While questioning the effectiveness of India’s insolvency resolution framework and the role of public sector banks in managing distressed assets, Ramesh said, “The SBI appears to be aligning itself with the interests of the defaulting borrower (SIIL) rather than prioritising the recovery of public funds.”
There was no response from SBI or SIIL on this matter on Tuesday.
The Mumbai-headquartered company is promoted by Bhawani Shankar Sharma, and it has been in loss for a decade now. Sharma took the company to public during the infrastructure boom in 2007.
The company first reported net loss on consolidated basis in financial year (FY) 2014-15. Its losses have since ballooned leading to a rapid erosion in its net worth making it insolvent. The Sharma family owned 34.68 per cent stake in the company at the end of June this year, and their entire stake in the company is pledged with lenders.
The company reported a net loss of Rs 1175 crore in FY24 on net sales of Rs 58.73 crore.

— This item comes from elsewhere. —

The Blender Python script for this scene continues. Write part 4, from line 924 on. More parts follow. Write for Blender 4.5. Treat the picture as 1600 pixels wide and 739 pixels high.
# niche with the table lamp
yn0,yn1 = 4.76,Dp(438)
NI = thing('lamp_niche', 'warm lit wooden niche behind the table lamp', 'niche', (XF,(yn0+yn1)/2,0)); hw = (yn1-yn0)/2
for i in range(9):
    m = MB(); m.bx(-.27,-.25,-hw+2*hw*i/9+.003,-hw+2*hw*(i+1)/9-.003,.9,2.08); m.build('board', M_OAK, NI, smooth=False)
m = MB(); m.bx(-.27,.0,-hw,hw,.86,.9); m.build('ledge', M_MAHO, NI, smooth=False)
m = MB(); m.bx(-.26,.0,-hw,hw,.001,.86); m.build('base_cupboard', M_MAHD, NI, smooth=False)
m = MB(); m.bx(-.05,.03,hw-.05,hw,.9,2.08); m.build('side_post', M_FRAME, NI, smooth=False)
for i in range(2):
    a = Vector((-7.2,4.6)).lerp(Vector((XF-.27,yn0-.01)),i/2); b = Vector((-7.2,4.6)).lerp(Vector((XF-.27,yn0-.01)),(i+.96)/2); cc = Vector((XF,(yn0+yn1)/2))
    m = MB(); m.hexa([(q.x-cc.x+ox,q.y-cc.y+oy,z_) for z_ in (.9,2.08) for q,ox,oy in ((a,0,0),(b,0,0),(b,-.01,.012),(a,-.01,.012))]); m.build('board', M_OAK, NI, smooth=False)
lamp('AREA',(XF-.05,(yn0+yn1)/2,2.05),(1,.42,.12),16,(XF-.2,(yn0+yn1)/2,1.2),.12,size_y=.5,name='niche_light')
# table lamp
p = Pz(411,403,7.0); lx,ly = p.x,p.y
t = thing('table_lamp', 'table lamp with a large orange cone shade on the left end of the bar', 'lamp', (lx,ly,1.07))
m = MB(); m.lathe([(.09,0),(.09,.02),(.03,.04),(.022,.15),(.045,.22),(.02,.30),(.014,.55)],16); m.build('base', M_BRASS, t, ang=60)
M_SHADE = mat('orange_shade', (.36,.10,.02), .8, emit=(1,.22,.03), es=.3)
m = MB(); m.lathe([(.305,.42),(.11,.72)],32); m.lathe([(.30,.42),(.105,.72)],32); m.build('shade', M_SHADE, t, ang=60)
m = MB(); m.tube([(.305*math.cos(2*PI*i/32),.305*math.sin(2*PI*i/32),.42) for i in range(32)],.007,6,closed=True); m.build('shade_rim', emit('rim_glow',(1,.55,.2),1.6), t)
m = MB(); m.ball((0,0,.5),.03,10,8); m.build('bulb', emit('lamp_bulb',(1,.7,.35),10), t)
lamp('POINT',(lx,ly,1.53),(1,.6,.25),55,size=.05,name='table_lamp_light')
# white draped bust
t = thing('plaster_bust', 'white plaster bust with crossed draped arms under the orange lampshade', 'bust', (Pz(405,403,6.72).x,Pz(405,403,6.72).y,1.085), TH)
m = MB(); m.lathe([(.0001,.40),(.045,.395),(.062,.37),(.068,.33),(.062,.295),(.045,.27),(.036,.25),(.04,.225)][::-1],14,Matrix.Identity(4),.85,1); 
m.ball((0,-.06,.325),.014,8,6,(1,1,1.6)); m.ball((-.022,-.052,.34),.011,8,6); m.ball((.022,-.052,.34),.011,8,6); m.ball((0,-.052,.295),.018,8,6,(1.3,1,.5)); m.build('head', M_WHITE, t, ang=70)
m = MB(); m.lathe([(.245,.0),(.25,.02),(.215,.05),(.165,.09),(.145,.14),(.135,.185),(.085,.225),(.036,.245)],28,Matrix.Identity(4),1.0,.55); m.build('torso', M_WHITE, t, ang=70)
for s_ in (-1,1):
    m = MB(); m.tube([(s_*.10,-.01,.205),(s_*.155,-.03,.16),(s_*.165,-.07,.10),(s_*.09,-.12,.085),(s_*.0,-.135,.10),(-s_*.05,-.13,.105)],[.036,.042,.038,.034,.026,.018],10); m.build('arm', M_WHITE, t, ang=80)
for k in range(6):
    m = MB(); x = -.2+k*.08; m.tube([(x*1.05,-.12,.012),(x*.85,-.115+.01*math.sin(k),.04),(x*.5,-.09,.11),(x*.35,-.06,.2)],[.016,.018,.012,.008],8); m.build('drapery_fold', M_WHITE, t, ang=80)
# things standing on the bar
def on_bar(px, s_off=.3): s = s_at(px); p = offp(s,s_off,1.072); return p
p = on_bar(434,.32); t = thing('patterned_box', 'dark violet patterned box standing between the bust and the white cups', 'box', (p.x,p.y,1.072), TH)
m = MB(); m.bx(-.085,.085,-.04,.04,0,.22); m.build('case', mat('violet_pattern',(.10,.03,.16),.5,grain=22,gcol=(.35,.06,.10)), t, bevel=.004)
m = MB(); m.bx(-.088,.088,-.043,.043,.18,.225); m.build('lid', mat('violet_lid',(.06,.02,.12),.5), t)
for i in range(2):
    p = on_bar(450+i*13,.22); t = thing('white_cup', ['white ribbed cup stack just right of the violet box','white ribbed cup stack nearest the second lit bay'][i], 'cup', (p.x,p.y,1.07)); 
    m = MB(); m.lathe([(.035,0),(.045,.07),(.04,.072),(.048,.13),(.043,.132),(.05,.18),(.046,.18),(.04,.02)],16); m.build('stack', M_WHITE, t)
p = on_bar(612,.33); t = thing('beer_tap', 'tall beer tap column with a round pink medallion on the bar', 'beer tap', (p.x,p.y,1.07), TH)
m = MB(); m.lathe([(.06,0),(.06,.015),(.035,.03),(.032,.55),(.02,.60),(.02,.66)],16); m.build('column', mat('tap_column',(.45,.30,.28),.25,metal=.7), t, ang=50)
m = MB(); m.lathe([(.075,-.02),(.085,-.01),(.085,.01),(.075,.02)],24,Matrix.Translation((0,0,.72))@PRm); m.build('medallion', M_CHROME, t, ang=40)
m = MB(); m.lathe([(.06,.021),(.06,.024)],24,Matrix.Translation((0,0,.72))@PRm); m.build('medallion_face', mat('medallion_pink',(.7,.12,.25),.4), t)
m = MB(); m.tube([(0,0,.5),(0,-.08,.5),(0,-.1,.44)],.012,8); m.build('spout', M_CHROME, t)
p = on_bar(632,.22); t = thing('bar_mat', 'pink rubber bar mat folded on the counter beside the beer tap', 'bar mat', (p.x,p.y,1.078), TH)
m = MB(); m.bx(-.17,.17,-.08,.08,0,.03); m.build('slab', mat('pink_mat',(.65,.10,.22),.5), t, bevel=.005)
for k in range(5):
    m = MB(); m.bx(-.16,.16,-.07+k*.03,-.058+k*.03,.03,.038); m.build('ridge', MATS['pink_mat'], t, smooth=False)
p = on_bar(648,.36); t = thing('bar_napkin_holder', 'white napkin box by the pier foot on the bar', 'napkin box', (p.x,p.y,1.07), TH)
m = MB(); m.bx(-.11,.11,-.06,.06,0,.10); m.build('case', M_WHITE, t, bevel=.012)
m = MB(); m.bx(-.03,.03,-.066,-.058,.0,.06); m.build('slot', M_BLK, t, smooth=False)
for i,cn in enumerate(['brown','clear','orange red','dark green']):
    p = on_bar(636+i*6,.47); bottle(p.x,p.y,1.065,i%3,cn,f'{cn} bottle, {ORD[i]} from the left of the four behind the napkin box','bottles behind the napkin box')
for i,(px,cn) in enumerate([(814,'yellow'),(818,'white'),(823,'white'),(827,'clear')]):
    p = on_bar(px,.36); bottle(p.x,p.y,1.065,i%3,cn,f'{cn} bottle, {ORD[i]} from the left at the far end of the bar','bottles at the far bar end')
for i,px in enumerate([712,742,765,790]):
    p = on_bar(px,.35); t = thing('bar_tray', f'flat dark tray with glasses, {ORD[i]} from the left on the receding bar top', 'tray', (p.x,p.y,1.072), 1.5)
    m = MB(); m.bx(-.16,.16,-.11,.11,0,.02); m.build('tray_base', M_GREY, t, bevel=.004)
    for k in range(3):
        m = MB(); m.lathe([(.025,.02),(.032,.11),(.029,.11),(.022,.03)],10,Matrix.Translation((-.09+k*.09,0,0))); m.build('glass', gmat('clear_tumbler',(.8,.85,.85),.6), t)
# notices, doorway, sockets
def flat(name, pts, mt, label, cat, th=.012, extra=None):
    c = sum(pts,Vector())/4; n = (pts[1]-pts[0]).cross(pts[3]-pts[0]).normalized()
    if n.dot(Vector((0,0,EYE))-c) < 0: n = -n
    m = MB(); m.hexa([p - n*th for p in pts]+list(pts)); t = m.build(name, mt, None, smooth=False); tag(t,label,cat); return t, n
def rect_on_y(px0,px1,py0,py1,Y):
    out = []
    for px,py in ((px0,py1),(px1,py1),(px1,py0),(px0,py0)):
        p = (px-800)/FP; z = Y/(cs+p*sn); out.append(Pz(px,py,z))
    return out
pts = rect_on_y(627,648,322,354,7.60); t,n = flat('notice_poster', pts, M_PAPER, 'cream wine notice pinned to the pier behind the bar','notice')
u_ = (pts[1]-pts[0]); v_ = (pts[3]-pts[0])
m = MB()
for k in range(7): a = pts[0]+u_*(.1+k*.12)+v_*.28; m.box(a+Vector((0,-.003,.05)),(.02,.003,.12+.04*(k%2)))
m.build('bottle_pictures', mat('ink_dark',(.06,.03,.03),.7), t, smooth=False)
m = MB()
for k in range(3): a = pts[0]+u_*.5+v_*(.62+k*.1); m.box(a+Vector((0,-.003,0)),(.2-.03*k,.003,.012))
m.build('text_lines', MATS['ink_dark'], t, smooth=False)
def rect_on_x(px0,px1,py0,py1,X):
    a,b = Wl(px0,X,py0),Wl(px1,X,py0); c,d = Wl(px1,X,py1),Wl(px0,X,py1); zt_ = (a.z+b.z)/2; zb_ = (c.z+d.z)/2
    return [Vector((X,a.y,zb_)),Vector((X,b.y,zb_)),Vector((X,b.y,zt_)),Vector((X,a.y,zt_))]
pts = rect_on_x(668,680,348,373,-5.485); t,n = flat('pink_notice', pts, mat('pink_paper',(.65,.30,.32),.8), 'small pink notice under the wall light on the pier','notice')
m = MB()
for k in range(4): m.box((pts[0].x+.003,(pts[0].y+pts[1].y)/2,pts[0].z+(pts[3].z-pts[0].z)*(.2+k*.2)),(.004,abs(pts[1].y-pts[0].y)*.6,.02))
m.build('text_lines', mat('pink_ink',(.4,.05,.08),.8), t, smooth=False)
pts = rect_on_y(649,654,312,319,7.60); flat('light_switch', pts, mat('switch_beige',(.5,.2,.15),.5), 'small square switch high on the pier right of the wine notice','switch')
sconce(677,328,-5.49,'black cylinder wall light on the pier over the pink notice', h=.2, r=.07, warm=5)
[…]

In comparison, it had reported a net loss of Rs 14.36 crore in FY15 on a net sale of Rs 1814 crore that year.
As a result of consecutive losses its net worth declined from Rs 848.6 crore at the end of FY14 to a (negative) Rs 4870.5 crore at the end of FY24. The mounting losses of the company is due to a combination of a steady contraction in its revenues and a steady rise in its interest burden that in turn is the result of its high outstanding debt.
The company has been in technical default since FY15 when its interest liability exceeded its operating profits for the first time. The gap between the two has only widened over the years.
Engaged in infrastructure projects, according to SIIL’s annual report for FY23, the company had ongoing projects worth Rs 3392.25 crore across roads, bridges and other projects. With past completed projects in sectors such as railways, power, water and drainage infrastructure.
In FY24, the company reported operating loss of Rs 32.67 crore compared to interest liability of Rs 1135 crore. In the last ten years, the company had a cumulative interest burden of Rs 6555 crore compared to cumulative operating profit of Rs 877.4 crore.
The company’s long-term debt was put into speculative grade for the first in 2014 by India Ratings and Research and it has been in that category ever since. Prior to that in 2010, CARE Ratings had raised red flags about the company’s ability to honour its short-term debt and classified it as risk prone. The company debt programme was last rated in March 2018.
The company’s balance sheet and its funds flow data however suggest that Supreme Infrastructure made fresh borrowings as early as in FY 2022-23. In all, the company’s borrowings were up Rs 627.3 crore cumulatively between FY21 and FY23.